Pictures stay out. Extract the lines below from the first one through the line with "def W(x,Y,z): return (x,Y-DW,z+CAMH)", both included.

_INFORMATION PROVIDED_:
----
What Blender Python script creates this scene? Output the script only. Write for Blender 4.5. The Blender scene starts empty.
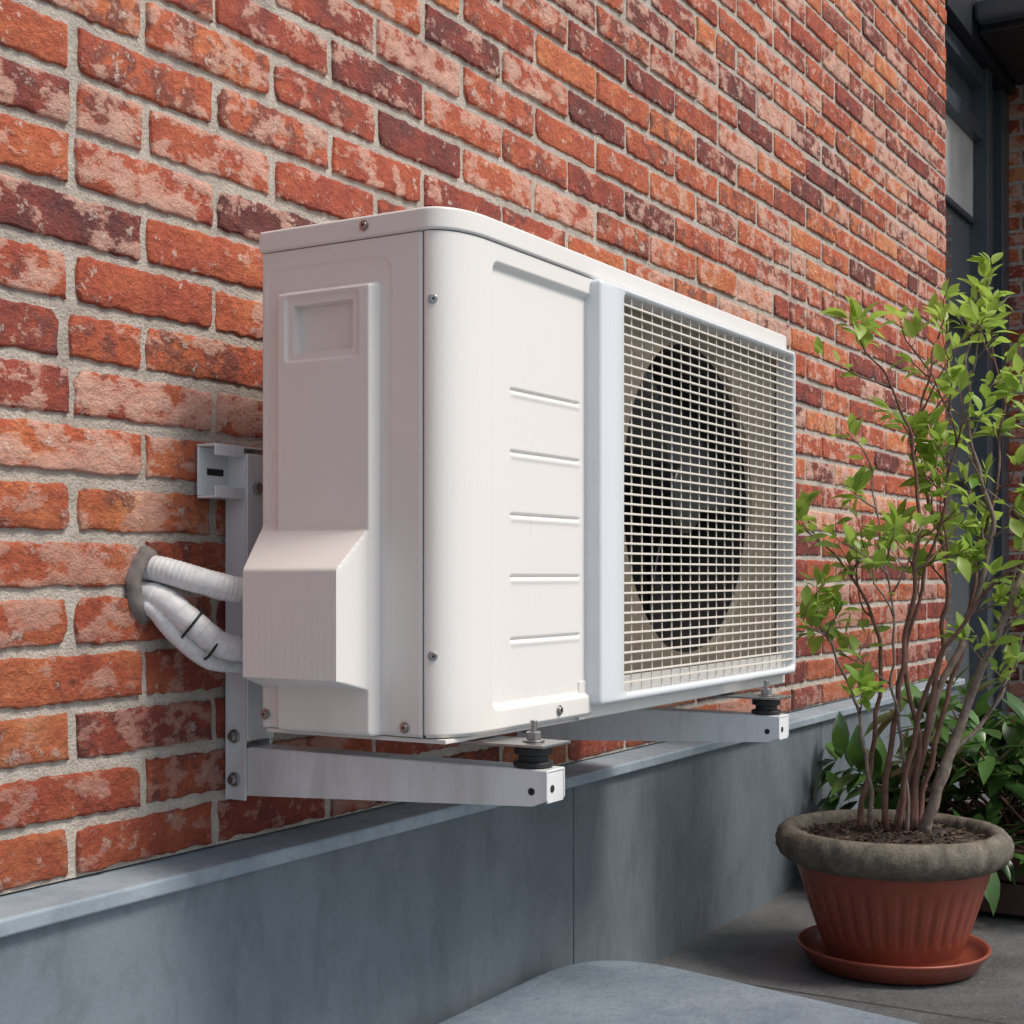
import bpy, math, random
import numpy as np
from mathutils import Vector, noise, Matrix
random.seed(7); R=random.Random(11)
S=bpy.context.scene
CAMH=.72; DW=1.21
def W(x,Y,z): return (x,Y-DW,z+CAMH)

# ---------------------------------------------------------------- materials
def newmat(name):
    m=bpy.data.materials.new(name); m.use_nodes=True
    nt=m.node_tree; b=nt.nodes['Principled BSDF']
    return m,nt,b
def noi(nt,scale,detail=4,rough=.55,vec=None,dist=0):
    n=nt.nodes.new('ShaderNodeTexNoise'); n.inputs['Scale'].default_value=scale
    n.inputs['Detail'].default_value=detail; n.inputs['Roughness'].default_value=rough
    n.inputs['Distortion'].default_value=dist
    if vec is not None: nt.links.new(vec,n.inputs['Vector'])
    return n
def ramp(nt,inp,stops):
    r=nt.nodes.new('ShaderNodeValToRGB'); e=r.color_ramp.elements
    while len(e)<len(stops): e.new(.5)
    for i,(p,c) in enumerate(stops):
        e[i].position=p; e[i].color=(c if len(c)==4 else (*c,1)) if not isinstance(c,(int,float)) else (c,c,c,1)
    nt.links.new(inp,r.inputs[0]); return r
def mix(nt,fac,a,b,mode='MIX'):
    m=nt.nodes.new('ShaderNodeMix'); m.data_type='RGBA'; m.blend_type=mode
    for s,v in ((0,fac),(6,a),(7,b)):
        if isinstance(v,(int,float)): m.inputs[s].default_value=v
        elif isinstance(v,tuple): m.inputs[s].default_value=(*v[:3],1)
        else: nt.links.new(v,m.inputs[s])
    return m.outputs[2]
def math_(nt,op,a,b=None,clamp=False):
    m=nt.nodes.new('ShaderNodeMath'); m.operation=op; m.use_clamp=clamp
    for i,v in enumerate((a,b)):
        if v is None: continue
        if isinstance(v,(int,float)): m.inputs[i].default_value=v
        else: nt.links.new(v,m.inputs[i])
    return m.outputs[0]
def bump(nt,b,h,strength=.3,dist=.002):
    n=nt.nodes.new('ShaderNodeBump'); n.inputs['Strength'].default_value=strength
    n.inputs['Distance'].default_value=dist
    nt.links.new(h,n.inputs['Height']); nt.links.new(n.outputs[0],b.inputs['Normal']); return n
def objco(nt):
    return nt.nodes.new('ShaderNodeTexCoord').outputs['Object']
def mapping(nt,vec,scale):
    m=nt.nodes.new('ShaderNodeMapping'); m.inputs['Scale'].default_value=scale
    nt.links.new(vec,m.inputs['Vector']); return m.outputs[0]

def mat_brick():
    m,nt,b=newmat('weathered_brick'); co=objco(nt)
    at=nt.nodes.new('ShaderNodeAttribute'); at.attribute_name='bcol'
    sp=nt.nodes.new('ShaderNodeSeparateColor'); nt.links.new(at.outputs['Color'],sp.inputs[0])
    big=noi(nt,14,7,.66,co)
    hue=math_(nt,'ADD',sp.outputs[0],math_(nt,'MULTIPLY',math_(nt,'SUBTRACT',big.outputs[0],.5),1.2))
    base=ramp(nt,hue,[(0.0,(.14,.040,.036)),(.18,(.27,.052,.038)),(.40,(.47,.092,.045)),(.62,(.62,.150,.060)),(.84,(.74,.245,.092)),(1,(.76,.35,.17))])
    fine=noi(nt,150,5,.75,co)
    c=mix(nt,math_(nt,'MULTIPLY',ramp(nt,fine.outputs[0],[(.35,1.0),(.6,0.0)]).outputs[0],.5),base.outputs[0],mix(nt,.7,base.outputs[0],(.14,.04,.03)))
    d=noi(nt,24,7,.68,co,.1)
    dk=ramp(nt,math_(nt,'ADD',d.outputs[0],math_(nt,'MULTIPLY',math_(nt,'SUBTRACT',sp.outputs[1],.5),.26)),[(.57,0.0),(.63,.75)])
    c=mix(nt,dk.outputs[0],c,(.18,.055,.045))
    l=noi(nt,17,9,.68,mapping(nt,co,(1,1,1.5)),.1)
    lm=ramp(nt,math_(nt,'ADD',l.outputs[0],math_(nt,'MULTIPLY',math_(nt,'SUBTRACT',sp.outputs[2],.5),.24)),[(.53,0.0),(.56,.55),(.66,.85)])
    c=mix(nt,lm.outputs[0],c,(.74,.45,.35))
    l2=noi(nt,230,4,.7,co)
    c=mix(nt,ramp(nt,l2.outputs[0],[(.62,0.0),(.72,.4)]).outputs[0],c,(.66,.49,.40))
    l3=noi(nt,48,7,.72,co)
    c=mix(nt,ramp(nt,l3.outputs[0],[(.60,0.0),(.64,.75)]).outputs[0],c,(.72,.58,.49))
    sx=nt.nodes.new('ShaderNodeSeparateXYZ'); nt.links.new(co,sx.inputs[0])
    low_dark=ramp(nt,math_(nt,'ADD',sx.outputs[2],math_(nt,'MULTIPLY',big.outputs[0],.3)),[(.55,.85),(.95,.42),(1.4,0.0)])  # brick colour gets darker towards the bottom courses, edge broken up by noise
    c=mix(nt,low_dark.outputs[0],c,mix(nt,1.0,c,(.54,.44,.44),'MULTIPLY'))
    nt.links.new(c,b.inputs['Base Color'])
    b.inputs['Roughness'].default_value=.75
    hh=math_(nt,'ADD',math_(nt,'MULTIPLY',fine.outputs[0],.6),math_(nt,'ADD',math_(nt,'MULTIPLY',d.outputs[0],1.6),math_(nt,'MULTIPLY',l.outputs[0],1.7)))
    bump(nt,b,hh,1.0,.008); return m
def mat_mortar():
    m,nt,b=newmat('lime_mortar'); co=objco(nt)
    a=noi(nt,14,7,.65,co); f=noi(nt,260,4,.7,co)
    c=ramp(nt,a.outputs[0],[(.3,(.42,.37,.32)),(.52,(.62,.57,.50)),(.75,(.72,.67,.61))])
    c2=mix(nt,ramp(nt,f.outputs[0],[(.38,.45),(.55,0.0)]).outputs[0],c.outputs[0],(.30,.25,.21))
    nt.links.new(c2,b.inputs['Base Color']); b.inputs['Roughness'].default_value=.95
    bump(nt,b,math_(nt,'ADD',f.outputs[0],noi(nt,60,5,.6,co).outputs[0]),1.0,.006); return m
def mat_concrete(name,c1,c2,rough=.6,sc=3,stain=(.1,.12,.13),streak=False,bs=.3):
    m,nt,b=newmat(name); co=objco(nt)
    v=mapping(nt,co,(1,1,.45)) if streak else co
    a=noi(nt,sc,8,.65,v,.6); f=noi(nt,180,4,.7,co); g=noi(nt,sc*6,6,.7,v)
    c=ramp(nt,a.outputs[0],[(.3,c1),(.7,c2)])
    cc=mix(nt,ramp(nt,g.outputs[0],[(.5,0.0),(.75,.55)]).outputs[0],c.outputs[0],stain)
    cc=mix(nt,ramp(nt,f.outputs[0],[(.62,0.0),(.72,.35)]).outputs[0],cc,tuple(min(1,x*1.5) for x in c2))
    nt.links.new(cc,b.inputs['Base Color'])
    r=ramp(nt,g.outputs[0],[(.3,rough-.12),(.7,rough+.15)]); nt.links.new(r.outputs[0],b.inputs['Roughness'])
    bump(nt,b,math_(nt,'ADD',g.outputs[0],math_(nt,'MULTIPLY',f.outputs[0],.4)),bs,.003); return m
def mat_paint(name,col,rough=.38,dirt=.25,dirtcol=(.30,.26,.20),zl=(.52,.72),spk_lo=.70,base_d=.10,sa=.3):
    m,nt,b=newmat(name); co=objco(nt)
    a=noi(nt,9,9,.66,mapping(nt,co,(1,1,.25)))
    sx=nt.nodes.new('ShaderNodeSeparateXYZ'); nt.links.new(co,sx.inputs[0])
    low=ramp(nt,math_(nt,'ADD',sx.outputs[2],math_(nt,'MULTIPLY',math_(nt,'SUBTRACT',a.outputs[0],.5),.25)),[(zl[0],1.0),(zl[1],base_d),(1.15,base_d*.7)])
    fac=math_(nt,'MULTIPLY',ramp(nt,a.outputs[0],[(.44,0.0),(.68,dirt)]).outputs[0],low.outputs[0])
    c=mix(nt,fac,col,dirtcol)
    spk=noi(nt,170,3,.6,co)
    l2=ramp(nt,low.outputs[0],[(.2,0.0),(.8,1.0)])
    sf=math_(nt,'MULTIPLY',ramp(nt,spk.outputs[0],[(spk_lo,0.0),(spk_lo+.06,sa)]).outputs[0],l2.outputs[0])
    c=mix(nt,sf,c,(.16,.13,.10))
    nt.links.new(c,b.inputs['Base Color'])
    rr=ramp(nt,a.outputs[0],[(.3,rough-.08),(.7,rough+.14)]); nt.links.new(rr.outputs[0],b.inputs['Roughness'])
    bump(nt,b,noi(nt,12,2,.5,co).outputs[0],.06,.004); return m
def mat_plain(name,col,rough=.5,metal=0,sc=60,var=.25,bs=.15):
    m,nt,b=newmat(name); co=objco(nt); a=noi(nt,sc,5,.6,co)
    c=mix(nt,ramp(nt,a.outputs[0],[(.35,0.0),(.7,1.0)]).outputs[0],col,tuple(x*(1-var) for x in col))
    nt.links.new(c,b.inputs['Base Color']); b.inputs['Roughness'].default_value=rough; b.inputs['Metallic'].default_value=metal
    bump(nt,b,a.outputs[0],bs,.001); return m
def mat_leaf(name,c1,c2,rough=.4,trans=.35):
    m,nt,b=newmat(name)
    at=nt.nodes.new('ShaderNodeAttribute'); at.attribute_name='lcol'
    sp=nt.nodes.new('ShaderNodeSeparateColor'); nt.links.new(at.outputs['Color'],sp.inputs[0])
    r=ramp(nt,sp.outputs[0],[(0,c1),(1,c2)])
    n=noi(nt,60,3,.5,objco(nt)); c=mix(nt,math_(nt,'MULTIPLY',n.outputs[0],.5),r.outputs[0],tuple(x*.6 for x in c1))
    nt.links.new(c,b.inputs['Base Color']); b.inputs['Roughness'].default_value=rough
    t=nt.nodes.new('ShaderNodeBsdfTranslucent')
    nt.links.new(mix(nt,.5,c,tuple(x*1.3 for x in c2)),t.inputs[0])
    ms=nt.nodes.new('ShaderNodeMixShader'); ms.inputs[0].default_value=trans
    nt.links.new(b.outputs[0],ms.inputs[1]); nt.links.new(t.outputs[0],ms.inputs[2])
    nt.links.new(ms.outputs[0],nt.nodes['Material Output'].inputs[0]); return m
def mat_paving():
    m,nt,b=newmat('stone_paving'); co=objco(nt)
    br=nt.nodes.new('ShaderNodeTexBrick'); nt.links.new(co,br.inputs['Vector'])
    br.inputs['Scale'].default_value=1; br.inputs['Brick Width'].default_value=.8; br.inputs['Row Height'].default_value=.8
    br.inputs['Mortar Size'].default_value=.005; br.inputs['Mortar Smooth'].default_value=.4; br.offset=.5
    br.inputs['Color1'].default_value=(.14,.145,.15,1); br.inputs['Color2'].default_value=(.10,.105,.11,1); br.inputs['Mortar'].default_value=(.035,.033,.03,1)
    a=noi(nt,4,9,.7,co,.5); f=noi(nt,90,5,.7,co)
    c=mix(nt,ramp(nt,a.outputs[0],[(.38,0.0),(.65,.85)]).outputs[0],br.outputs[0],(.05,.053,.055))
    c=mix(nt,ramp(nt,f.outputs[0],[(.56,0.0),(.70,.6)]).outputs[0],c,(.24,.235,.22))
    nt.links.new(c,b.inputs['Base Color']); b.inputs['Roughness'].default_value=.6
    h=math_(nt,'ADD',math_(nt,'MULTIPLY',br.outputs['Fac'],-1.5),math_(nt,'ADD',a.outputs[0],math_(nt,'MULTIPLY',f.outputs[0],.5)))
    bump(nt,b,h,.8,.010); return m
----
_ANSWER FOR THIS EXERCISE_:
What Blender Python script creates this scene? Output the script only. Write for Blender 4.5. The Blender scene starts empty.
import bpy, math, random
import numpy as np
from mathutils import Vector, noise, Matrix
random.seed(7); R=random.Random(11)
S=bpy.context.scene
CAMH=.72; DW=1.21
def W(x,Y,z): return (x,Y-DW,z+CAMH)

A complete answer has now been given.